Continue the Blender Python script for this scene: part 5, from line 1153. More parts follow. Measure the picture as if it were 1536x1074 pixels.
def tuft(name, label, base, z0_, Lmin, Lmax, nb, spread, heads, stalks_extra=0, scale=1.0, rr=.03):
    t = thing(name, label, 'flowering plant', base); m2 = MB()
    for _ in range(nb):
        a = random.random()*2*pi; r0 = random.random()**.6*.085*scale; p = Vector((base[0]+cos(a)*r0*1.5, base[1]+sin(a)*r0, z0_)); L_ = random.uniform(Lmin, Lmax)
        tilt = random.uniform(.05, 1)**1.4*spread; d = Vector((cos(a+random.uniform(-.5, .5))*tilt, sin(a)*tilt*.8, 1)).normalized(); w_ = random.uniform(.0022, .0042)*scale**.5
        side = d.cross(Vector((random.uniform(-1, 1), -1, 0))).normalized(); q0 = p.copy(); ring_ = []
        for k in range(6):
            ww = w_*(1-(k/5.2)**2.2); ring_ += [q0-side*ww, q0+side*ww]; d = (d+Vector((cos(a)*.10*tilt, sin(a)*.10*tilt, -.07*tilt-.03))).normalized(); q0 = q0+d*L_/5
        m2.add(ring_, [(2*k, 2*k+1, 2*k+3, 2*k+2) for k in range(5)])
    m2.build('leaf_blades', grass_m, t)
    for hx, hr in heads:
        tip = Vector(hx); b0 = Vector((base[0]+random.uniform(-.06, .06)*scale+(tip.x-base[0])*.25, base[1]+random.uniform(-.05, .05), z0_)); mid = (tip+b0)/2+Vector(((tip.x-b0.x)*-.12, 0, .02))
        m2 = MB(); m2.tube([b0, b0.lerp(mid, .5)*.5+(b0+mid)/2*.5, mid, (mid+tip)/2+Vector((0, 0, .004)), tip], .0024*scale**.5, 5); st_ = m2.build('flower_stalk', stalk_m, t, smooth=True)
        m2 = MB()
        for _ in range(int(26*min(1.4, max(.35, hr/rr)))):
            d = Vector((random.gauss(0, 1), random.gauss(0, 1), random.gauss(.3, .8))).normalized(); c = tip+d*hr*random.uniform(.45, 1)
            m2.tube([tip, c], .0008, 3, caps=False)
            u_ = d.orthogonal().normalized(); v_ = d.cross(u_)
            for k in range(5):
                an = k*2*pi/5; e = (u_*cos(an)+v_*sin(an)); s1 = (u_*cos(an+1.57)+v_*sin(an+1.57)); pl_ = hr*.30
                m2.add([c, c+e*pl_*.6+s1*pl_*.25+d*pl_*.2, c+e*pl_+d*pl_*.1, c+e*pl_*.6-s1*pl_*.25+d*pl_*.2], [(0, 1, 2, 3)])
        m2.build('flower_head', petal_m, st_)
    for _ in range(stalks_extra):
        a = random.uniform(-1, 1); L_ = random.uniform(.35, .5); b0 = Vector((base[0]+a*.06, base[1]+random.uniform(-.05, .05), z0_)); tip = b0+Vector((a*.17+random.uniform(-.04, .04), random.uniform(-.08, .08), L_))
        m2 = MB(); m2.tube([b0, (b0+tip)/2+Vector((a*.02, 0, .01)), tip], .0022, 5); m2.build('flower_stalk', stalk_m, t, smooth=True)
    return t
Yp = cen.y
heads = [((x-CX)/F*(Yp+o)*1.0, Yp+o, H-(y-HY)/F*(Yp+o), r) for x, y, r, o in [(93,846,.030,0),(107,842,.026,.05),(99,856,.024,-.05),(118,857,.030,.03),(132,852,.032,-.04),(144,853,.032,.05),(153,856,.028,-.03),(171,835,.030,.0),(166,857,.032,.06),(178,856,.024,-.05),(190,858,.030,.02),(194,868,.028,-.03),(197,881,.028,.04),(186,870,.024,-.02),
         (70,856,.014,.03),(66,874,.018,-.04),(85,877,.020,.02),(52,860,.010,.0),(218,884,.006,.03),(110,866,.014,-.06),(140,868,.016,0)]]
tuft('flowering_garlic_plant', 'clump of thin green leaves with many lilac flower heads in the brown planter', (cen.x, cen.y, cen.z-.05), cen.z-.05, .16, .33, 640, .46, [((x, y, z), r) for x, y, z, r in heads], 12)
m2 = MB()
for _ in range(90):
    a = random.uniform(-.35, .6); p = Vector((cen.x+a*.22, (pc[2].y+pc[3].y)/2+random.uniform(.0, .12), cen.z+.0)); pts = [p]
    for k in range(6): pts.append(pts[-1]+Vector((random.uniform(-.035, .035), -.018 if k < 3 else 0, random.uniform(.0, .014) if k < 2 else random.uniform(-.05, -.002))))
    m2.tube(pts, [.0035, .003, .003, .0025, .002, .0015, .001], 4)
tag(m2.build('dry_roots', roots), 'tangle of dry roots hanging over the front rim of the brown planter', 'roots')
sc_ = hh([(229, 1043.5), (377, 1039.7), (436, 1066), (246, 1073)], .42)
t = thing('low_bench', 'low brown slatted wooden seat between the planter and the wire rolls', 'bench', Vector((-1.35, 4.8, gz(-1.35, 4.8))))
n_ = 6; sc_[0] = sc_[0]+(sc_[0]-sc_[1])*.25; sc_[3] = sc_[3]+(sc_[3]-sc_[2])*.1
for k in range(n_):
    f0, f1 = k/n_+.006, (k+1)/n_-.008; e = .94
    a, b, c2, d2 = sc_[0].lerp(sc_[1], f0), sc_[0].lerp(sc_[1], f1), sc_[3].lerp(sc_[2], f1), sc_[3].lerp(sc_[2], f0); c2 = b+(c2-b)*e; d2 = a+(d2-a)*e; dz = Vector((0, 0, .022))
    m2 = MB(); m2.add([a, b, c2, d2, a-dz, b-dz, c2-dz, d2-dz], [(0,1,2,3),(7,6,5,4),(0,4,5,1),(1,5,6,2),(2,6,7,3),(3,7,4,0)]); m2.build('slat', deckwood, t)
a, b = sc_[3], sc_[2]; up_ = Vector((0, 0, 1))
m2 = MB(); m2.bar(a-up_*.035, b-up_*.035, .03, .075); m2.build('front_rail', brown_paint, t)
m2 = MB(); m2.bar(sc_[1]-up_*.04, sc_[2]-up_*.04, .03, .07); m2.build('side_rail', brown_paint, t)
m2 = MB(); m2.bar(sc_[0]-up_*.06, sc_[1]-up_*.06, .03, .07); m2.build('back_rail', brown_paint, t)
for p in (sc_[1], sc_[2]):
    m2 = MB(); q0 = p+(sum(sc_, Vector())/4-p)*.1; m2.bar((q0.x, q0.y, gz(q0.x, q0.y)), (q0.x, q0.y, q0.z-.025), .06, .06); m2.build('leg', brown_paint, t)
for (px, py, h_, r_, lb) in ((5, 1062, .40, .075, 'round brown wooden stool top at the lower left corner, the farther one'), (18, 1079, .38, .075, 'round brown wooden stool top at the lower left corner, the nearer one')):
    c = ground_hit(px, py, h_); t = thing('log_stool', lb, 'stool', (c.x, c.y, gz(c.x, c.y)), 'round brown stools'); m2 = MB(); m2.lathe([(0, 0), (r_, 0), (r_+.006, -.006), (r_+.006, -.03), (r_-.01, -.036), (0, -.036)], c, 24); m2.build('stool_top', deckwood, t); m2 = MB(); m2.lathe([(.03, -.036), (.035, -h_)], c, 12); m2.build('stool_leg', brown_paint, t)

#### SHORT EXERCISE
Output the lines above verbatim and in full.

#### EXPECTED ANSWER
Continue the Blender Python script for this scene: part 5, from line 1153. More parts follow. Measure the picture as if it were 1536x1074 pixels.
def tuft(name, label, base, z0_, Lmin, Lmax, nb, spread, heads, stalks_extra=0, scale=1.0, rr=.03):
    t = thing(name, label, 'flowering plant', base); m2 = MB()
    for _ in range(nb):
        a = random.random()*2*pi; r0 = random.random()**.6*.085*scale; p = Vector((base[0]+cos(a)*r0*1.5, base[1]+sin(a)*r0, z0_)); L_ = random.uniform(Lmin, Lmax)
        tilt = random.uniform(.05, 1)**1.4*spread; d = Vector((cos(a+random.uniform(-.5, .5))*tilt, sin(a)*tilt*.8, 1)).normalized(); w_ = random.uniform(.0022, .0042)*scale**.5
        side = d.cross(Vector((random.uniform(-1, 1), -1, 0))).normalized(); q0 = p.copy(); ring_ = []
        for k in range(6):
            ww = w_*(1-(k/5.2)**2.2); ring_ += [q0-side*ww, q0+side*ww]; d = (d+Vector((cos(a)*.10*tilt, sin(a)*.10*tilt, -.07*tilt-.03))).normalized(); q0 = q0+d*L_/5
        m2.add(ring_, [(2*k, 2*k+1, 2*k+3, 2*k+2) for k in range(5)])
    m2.build('leaf_blades', grass_m, t)
    for hx, hr in heads:
        tip = Vector(hx); b0 = Vector((base[0]+random.uniform(-.06, .06)*scale+(tip.x-base[0])*.25, base[1]+random.uniform(-.05, .05), z0_)); mid = (tip+b0)/2+Vector(((tip.x-b0.x)*-.12, 0, .02))
        m2 = MB(); m2.tube([b0, b0.lerp(mid, .5)*.5+(b0+mid)/2*.5, mid, (mid+tip)/2+Vector((0, 0, .004)), tip], .0024*scale**.5, 5); st_ = m2.build('flower_stalk', stalk_m, t, smooth=True)
        m2 = MB()
        for _ in range(int(26*min(1.4, max(.35, hr/rr)))):
            d = Vector((random.gauss(0, 1), random.gauss(0, 1), random.gauss(.3, .8))).normalized(); c = tip+d*hr*random.uniform(.45, 1)
            m2.tube([tip, c], .0008, 3, caps=False)
            u_ = d.orthogonal().normalized(); v_ = d.cross(u_)
            for k in range(5):
                an = k*2*pi/5; e = (u_*cos(an)+v_*sin(an)); s1 = (u_*cos(an+1.57)+v_*sin(an+1.57)); pl_ = hr*.30
                m2.add([c, c+e*pl_*.6+s1*pl_*.25+d*pl_*.2, c+e*pl_+d*pl_*.1, c+e*pl_*.6-s1*pl_*.25+d*pl_*.2], [(0, 1, 2, 3)])
        m2.build('flower_head', petal_m, st_)
    for _ in range(stalks_extra):
        a = random.uniform(-1, 1); L_ = random.uniform(.35, .5); b0 = Vector((base[0]+a*.06, base[1]+random.uniform(-.05, .05), z0_)); tip = b0+Vector((a*.17+random.uniform(-.04, .04), random.uniform(-.08, .08), L_))
        m2 = MB(); m2.tube([b0, (b0+tip)/2+Vector((a*.02, 0, .01)), tip], .0022, 5); m2.build('flower_stalk', stalk_m, t, smooth=True)
    return t
Yp = cen.y
heads = [((x-CX)/F*(Yp+o)*1.0, Yp+o, H-(y-HY)/F*(Yp+o), r) for x, y, r, o in [(93,846,.030,0),(107,842,.026,.05),(99,856,.024,-.05),(118,857,.030,.03),(132,852,.032,-.04),(144,853,.032,.05),(153,856,.028,-.03),(171,835,.030,.0),(166,857,.032,.06),(178,856,.024,-.05),(190,858,.030,.02),(194,868,.028,-.03),(197,881,.028,.04),(186,870,.024,-.02),
         (70,856,.014,.03),(66,874,.018,-.04),(85,877,.020,.02),(52,860,.010,.0),(218,884,.006,.03),(110,866,.014,-.06),(140,868,.016,0)]]
tuft('flowering_garlic_plant', 'clump of thin green leaves with many lilac flower heads in the brown planter', (cen.x, cen.y, cen.z-.05), cen.z-.05, .16, .33, 640, .46, [((x, y, z), r) for x, y, z, r in heads], 12)
m2 = MB()
for _ in range(90):
    a = random.uniform(-.35, .6); p = Vector((cen.x+a*.22, (pc[2].y+pc[3].y)/2+random.uniform(.0, .12), cen.z+.0)); pts = [p]
    for k in range(6): pts.append(pts[-1]+Vector((random.uniform(-.035, .035), -.018 if k < 3 else 0, random.uniform(.0, .014) if k < 2 else random.uniform(-.05, -.002))))
    m2.tube(pts, [.0035, .003, .003, .0025, .002, .0015, .001], 4)
tag(m2.build('dry_roots', roots), 'tangle of dry roots hanging over the front rim of the brown planter', 'roots')
sc_ = hh([(229, 1043.5), (377, 1039.7), (436, 1066), (246, 1073)], .42)
t = thing('low_bench', 'low brown slatted wooden seat between the planter and the wire rolls', 'bench', Vector((-1.35, 4.8, gz(-1.35, 4.8))))
n_ = 6; sc_[0] = sc_[0]+(sc_[0]-sc_[1])*.25; sc_[3] = sc_[3]+(sc_[3]-sc_[2])*.1
for k in range(n_):
    f0, f1 = k/n_+.006, (k+1)/n_-.008; e = .94
    a, b, c2, d2 = sc_[0].lerp(sc_[1], f0), sc_[0].lerp(sc_[1], f1), sc_[3].lerp(sc_[2], f1), sc_[3].lerp(sc_[2], f0); c2 = b+(c2-b)*e; d2 = a+(d2-a)*e; dz = Vector((0, 0, .022))
    m2 = MB(); m2.add([a, b, c2, d2, a-dz, b-dz, c2-dz, d2-dz], [(0,1,2,3),(7,6,5,4),(0,4,5,1),(1,5,6,2),(2,6,7,3),(3,7,4,0)]); m2.build('slat', deckwood, t)
a, b = sc_[3], sc_[2]; up_ = Vector((0, 0, 1))
m2 = MB(); m2.bar(a-up_*.035, b-up_*.035, .03, .075); m2.build('front_rail', brown_paint, t)
m2 = MB(); m2.bar(sc_[1]-up_*.04, sc_[2]-up_*.04, .03, .07); m2.build('side_rail', brown_paint, t)
m2 = MB(); m2.bar(sc_[0]-up_*.06, sc_[1]-up_*.06, .03, .07); m2.build('back_rail', brown_paint, t)
for p in (sc_[1], sc_[2]):
    m2 = MB(); q0 = p+(sum(sc_, Vector())/4-p)*.1; m2.bar((q0.x, q0.y, gz(q0.x, q0.y)), (q0.x, q0.y, q0.z-.025), .06, .06); m2.build('leg', brown_paint, t)
for (px, py, h_, r_, lb) in ((5, 1062, .40, .075, 'round brown wooden stool top at the lower left corner, the farther one'), (18, 1079, .38, .075, 'round brown wooden stool top at the lower left corner, the nearer one')):
    c = ground_hit(px, py, h_); t = thing('log_stool', lb, 'stool', (c.x, c.y, gz(c.x, c.y)), 'round brown stools'); m2 = MB(); m2.lathe([(0, 0), (r_, 0), (r_+.006, -.006), (r_+.006, -.03), (r_-.01, -.036), (0, -.036)], c, 24); m2.build('stool_top', deckwood, t); m2 = MB(); m2.lathe([(.03, -.036), (.035, -h_)], c, 12); m2.build('stool_leg', brown_paint, t)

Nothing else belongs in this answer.